◆ What you have to do ◆
Quote from the first line below through the line that contains "ZPL = -1.37", both included, and leave the pictures out.

◆ Data lines ◆
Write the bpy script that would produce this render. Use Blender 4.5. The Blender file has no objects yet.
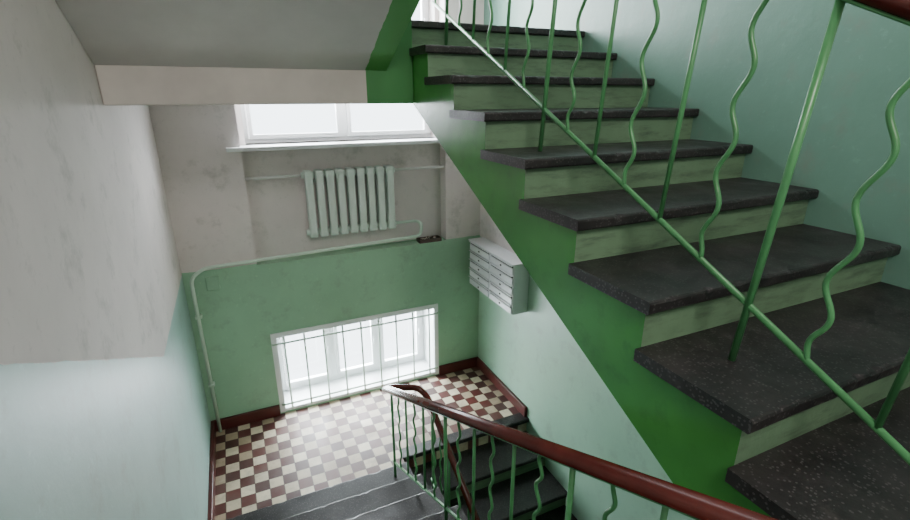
import bpy, bmesh, math, random
from mathutils import Vector, Matrix
random.seed(4)
S = bpy.context.scene
COL = S.collection
XL, XR, D, ZF = -0.49, 2.21, 4.2, -2.88
ZM = -1.1396      # landing the camera stands over
ZU = 0.3944       # upper half landing
ZPL = -1.37       # paint line / ledge

# ---------------------------------------------------------------- materials
def new_mat(name):
    m = bpy.data.materials.new(name); m.use_nodes = True
    nt = m.node_tree; b = nt.nodes['Principled BSDF']
    return m, nt, b

def N(nt, t, **kw):
    n = nt.nodes.new(t)
    for k, v in kw.items(): setattr(n, k, v)
    return n

def setin(nt, sock, v):
    if isinstance(v, (int, float)): sock.default_value = v
    elif isinstance(v, tuple): sock.default_value = v
    else: nt.links.new(v, sock)

def M(nt, op, a, b=0.0, c=None):
    n = N(nt, 'ShaderNodeMath', operation=op)
    setin(nt, n.inputs[0], a); setin(nt, n.inputs[1], b)
    if c is not None: setin(nt, n.inputs[2], c)
    return n.outputs[0]

def MIX(nt, f, a, b):
    n = N(nt, 'ShaderNodeMix', data_type='RGBA')
    setin(nt, n.inputs[0], f); setin(nt, n.inputs[6], a); setin(nt, n.inputs[7], b)
    return n.outputs[2]

def c4(c): return (c[0], c[1], c[2], 1.0)

def noise(nt, scale, detail=4, rough=0.6, vec=None):
    n = N(nt, 'ShaderNodeTexNoise'); n.inputs['Scale'].default_value = scale
    n.inputs['Detail'].default_value = min(detail, 5); n.inputs['Roughness'].default_value = rough
    g = N(nt, 'ShaderNodeNewGeometry')
    nt.links.new(g.outputs['Position'] if vec is None else vec, n.inputs['Vector'])
    return n.outputs['Fac']

def ramp(nt, v, lo, hi):
    n = N(nt, 'ShaderNodeMapRange'); setin(nt, n.inputs[0], v)
    n.inputs[1].default_value = lo; n.inputs[2].default_value = hi
    return n.outputs[0]

def bump(nt, b, h, strength=0.2, dist=0.01):
    n = N(nt, 'ShaderNodeBump'); n.inputs['Strength'].default_value = strength
    n.inputs['Distance'].default_value = dist
    nt.links.new(h, n.inputs['Height']); nt.links.new(n.outputs[0], b.inputs['Normal'])

def paint(name, col, rough=0.5, var=0.15, dirt=None, dirt_amt=0.0, scale=3.0, bstr=0.12):
    m, nt, b = new_mat(name)
    f = noise(nt, scale, 3)
    dark = tuple(x * (1 - var) for x in col)
    c = MIX(nt, ramp(nt, f, 0.35, 0.65), c4(dark), c4(col))
    if dirt:
        g = noise(nt, scale * 6, 5, 0.7)
        c = MIX(nt, M(nt, 'MULTIPLY', ramp(nt, g, 0.52, 0.70), dirt_amt), c, c4(dirt))
    nt.links.new(c, b.inputs['Base Color']); b.inputs['Roughness'].default_value = rough
    bump(nt, b, noise(nt, 18, 3), bstr, 0.01)
    return m

WHITE = (0.76, 0.70, 0.68)
GREEN = (0.345, 0.57, 0.395)
TEAL = (0.15, 0.30, 0.235)
TEALLOW = (0.34, 0.55, 0.41)
BLUEG = (0.34, 0.51, 0.48)

def wall_mat(name, mask_fn, low, high, rl=0.42, rh=0.85, low_fn=None):
    """two-colour oil paint dado: mask_fn(nt, X, Y, Z)->1 where dado paint"""
    m, nt, b = new_mat(name)
    g = N(nt, 'ShaderNodeNewGeometry'); s = N(nt, 'ShaderNodeSeparateXYZ')
    nt.links.new(g.outputs['Position'], s.inputs[0])
    wob = M(nt, 'MULTIPLY', M(nt, 'SUBTRACT', noise(nt, 9, 3), 0.5), 0.02)
    z = M(nt, 'ADD', s.outputs[2], wob)
    mask = mask_fn(nt, s.outputs[0], s.outputs[1], z)
    big = ramp(nt, noise(nt, 1.6, 5), 0.3, 0.7)
    lo = MIX(nt, big, c4(tuple(x * 0.84 for x in low)), c4(low))
    if low_fn:
        lo = MIX(nt, low_fn(nt, s.outputs[0], s.outputs[1], s.outputs[2]), lo, MIX(nt, big, c4(tuple(x * 0.88 for x in TEALLOW)), c4(TEALLOW)))
    hi = MIX(nt, big, c4(tuple(x * 0.84 for x in high)), c4(high))
    sc = ramp(nt, noise(nt, 26, 5, 0.75), 0.60, 0.68)
    lo = MIX(nt, M(nt, 'MULTIPLY', sc, 0.25), lo, c4(tuple(min(1, x * 1.4) for x in low)))
    hi = MIX(nt, M(nt, 'MULTIPLY', sc, 0.3), hi, c4(tuple(x * 0.6 for x in high)))
    c = MIX(nt, mask, hi, lo)
    sm = M(nt, 'MULTIPLY', ramp(nt, noise(nt, 4.5, 5, .75), 0.54, 0.72), 0.38)
    c = MIX(nt, sm, c, (0.22, 0.22, 0.19, 1))
    nt.links.new(c, b.inputs['Base Color'])
    r = N(nt, 'ShaderNodeMapRange'); nt.links.new(mask, r.inputs[0])
    r.inputs[3].default_value = rh; r.inputs[4].default_value = rl
    nt.links.new(r.outputs[0], b.inputs['Roughness'])
    bump(nt, b, noise(nt, 12, 4), 0.16, 0.012)
    return m

def mask_left(nt, X, Y, Z):
    line = M(nt, 'MAXIMUM', M(nt, 'ADD', M(nt, 'MULTIPLY', M(nt, 'SUBTRACT', 2.80, Y), 0.52), ZPL), ZPL)
    line = M(nt, 'MINIMUM', line, 0.2)
    return M(nt, 'LESS_THAN', Z, line)
def mask_back(nt, X, Y, Z):
    return M(nt, 'LESS_THAN', Z, ZPL + 0.012)
def below_fl(nt, X, Y, Z):
    nose = M(nt, 'ADD', M(nt, 'MULTIPLY', M(nt, 'SUBTRACT', Y, 2.456), 0.4779), 0.241)
    nose = M(nt, 'MINIMUM', nose, ZU)
    return M(nt, 'LESS_THAN', Z, M(nt, 'SUBTRACT', nose, 0.25))
def mask_right(nt, X, Y, Z):
    nose = M(nt, 'ADD', M(nt, 'MULTIPLY', M(nt, 'SUBTRACT', Y, 2.456), 0.4779), 0.241)
    nose = M(nt, 'MINIMUM', nose, ZU)
    below = M(nt, 'LESS_THAN', Z, M(nt, 'SUBTRACT', nose, 0.25))
    a = M(nt, 'MULTIPLY', below, M(nt, 'LESS_THAN', Z, ZPL))
    up = M(nt, 'MULTIPLY', M(nt, 'SUBTRACT', 1.0, below), M(nt, 'LESS_THAN', Z, M(nt, 'ADD', nose, 1.5)))
    return M(nt, 'MAXIMUM', a, up)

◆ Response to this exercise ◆
Write the bpy script that would produce this render. Use Blender 4.5. The Blender file has no objects yet.
import bpy, bmesh, math, random
from mathutils import Vector, Matrix
random.seed(4)
S = bpy.context.scene
COL = S.collection
XL, XR, D, ZF = -0.49, 2.21, 4.2, -2.88
ZM = -1.1396      # landing the camera stands over
ZU = 0.3944       # upper half landing
ZPL = -1.37       # paint line / ledge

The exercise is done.